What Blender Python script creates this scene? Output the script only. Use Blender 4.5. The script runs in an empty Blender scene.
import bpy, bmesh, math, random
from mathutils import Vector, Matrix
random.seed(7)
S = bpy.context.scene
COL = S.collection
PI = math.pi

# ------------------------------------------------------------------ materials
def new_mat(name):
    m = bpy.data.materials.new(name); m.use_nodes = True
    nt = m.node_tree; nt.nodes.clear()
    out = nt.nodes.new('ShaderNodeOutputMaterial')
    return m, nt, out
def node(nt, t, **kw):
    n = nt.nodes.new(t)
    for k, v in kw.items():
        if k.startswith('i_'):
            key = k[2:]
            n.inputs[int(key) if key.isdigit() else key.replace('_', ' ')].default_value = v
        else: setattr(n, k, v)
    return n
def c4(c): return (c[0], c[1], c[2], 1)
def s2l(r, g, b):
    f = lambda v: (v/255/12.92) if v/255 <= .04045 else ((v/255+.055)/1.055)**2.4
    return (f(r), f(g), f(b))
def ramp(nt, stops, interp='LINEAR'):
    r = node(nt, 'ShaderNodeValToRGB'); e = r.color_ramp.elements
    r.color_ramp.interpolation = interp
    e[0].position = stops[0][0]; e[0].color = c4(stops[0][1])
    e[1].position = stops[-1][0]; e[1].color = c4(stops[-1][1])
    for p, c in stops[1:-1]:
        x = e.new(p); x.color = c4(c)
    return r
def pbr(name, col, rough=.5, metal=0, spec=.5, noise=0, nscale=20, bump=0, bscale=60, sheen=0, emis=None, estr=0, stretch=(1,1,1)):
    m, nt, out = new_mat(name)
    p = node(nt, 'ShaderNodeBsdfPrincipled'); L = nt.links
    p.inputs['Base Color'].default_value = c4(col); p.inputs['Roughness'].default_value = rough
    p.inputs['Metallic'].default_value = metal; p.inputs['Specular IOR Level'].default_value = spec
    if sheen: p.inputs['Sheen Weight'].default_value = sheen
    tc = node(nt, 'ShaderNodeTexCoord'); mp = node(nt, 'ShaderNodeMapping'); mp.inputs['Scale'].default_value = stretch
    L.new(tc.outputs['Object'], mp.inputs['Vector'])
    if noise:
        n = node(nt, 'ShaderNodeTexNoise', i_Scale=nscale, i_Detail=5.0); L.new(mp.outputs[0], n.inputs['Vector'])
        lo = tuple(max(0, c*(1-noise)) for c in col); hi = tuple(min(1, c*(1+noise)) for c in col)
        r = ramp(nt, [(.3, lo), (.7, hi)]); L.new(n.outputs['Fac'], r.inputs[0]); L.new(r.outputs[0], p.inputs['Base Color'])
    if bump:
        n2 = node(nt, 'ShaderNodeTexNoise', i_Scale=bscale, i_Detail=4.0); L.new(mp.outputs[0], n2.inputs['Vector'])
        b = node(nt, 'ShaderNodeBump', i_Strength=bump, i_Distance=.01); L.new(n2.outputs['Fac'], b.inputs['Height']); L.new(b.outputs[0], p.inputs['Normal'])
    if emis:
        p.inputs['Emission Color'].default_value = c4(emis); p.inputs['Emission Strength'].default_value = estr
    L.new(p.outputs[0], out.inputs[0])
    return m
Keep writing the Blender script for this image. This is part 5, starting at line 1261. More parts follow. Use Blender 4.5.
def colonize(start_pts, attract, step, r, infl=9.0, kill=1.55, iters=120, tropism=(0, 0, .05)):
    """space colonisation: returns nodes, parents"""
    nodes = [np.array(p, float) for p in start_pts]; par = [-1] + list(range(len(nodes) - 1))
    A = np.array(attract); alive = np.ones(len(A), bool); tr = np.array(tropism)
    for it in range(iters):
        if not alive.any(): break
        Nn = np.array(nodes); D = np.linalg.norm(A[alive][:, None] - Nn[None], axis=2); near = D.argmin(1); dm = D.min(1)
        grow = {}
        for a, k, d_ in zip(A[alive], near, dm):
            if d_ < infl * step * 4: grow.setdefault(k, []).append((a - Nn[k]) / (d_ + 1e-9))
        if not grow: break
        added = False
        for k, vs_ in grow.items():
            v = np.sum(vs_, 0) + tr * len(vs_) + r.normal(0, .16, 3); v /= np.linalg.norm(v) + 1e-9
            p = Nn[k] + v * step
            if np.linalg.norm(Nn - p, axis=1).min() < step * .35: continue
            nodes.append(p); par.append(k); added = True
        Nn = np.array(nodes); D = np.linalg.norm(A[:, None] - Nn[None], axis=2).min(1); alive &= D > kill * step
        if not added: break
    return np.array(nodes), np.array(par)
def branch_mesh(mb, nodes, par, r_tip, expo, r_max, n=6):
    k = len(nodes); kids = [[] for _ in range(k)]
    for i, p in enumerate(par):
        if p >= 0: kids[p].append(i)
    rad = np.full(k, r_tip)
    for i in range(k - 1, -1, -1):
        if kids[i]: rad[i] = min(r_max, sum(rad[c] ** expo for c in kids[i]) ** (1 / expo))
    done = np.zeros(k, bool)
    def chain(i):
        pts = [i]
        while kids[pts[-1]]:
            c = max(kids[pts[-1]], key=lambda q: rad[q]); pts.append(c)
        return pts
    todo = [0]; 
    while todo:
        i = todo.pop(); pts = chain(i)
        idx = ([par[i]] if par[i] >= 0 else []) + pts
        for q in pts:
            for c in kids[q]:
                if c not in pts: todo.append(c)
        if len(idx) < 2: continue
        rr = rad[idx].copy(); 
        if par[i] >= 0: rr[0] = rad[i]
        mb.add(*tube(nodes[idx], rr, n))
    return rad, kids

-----

### Short task:
Your task is to retype all of the records exactly.

### The solution:
What Blender Python script creates this scene? Output the script only. Use Blender 4.5. The script runs in an empty Blender scene.
import bpy, bmesh, math, random
from mathutils import Vector, Matrix
random.seed(7)
S = bpy.context.scene
COL = S.collection
PI = math.pi

# ------------------------------------------------------------------ materials
def new_mat(name):
    m = bpy.data.materials.new(name); m.use_nodes = True
    nt = m.node_tree; nt.nodes.clear()
    out = nt.nodes.new('ShaderNodeOutputMaterial')
    return m, nt, out
def node(nt, t, **kw):
    n = nt.nodes.new(t)
    for k, v in kw.items():
        if k.startswith('i_'):
            key = k[2:]
            n.inputs[int(key) if key.isdigit() else key.replace('_', ' ')].default_value = v
        else: setattr(n, k, v)
    return n
def c4(c): return (c[0], c[1], c[2], 1)
def s2l(r, g, b):
    f = lambda v: (v/255/12.92) if v/255 <= .04045 else ((v/255+.055)/1.055)**2.4
    return (f(r), f(g), f(b))
def ramp(nt, stops, interp='LINEAR'):
    r = node(nt, 'ShaderNodeValToRGB'); e = r.color_ramp.elements
    r.color_ramp.interpolation = interp
    e[0].position = stops[0][0]; e[0].color = c4(stops[0][1])
    e[1].position = stops[-1][0]; e[1].color = c4(stops[-1][1])
    for p, c in stops[1:-1]:
        x = e.new(p); x.color = c4(c)
    return r
def pbr(name, col, rough=.5, metal=0, spec=.5, noise=0, nscale=20, bump=0, bscale=60, sheen=0, emis=None, estr=0, stretch=(1,1,1)):
    m, nt, out = new_mat(name)
    p = node(nt, 'ShaderNodeBsdfPrincipled'); L = nt.links
    p.inputs['Base Color'].default_value = c4(col); p.inputs['Roughness'].default_value = rough
    p.inputs['Metallic'].default_value = metal; p.inputs['Specular IOR Level'].default_value = spec
    if sheen: p.inputs['Sheen Weight'].default_value = sheen
    tc = node(nt, 'ShaderNodeTexCoord'); mp = node(nt, 'ShaderNodeMapping'); mp.inputs['Scale'].default_value = stretch
    L.new(tc.outputs['Object'], mp.inputs['Vector'])
    if noise:
        n = node(nt, 'ShaderNodeTexNoise', i_Scale=nscale, i_Detail=5.0); L.new(mp.outputs[0], n.inputs['Vector'])
        lo = tuple(max(0, c*(1-noise)) for c in col); hi = tuple(min(1, c*(1+noise)) for c in col)
        r = ramp(nt, [(.3, lo), (.7, hi)]); L.new(n.outputs['Fac'], r.inputs[0]); L.new(r.outputs[0], p.inputs['Base Color'])
    if bump:
        n2 = node(nt, 'ShaderNodeTexNoise', i_Scale=bscale, i_Detail=4.0); L.new(mp.outputs[0], n2.inputs['Vector'])
        b = node(nt, 'ShaderNodeBump', i_Strength=bump, i_Distance=.01); L.new(n2.outputs['Fac'], b.inputs['Height']); L.new(b.outputs[0], p.inputs['Normal'])
    if emis:
        p.inputs['Emission Color'].default_value = c4(emis); p.inputs['Emission Strength'].default_value = estr
    L.new(p.outputs[0], out.inputs[0])
    return m
Keep writing the Blender script for this image. This is part 5, starting at line 1261. More parts follow. Use Blender 4.5.
def colonize(start_pts, attract, step, r, infl=9.0, kill=1.55, iters=120, tropism=(0, 0, .05)):
    """space colonisation: returns nodes, parents"""
    nodes = [np.array(p, float) for p in start_pts]; par = [-1] + list(range(len(nodes) - 1))
    A = np.array(attract); alive = np.ones(len(A), bool); tr = np.array(tropism)
    for it in range(iters):
        if not alive.any(): break
        Nn = np.array(nodes); D = np.linalg.norm(A[alive][:, None] - Nn[None], axis=2); near = D.argmin(1); dm = D.min(1)
        grow = {}
        for a, k, d_ in zip(A[alive], near, dm):
            if d_ < infl * step * 4: grow.setdefault(k, []).append((a - Nn[k]) / (d_ + 1e-9))
        if not grow: break
        added = False
        for k, vs_ in grow.items():
            v = np.sum(vs_, 0) + tr * len(vs_) + r.normal(0, .16, 3); v /= np.linalg.norm(v) + 1e-9
            p = Nn[k] + v * step
            if np.linalg.norm(Nn - p, axis=1).min() < step * .35: continue
            nodes.append(p); par.append(k); added = True
        Nn = np.array(nodes); D = np.linalg.norm(A[:, None] - Nn[None], axis=2).min(1); alive &= D > kill * step
        if not added: break
    return np.array(nodes), np.array(par)
def branch_mesh(mb, nodes, par, r_tip, expo, r_max, n=6):
    k = len(nodes); kids = [[] for _ in range(k)]
    for i, p in enumerate(par):
        if p >= 0: kids[p].append(i)
    rad = np.full(k, r_tip)
    for i in range(k - 1, -1, -1):
        if kids[i]: rad[i] = min(r_max, sum(rad[c] ** expo for c in kids[i]) ** (1 / expo))
    done = np.zeros(k, bool)
    def chain(i):
        pts = [i]
        while kids[pts[-1]]:
            c = max(kids[pts[-1]], key=lambda q: rad[q]); pts.append(c)
        return pts
    todo = [0]; 
    while todo:
        i = todo.pop(); pts = chain(i)
        idx = ([par[i]] if par[i] >= 0 else []) + pts
        for q in pts:
            for c in kids[q]:
                if c not in pts: todo.append(c)
        if len(idx) < 2: continue
        rr = rad[idx].copy(); 
        if par[i] >= 0: rr[0] = rad[i]
        mb.add(*tube(nodes[idx], rr, n))
    return rad, kids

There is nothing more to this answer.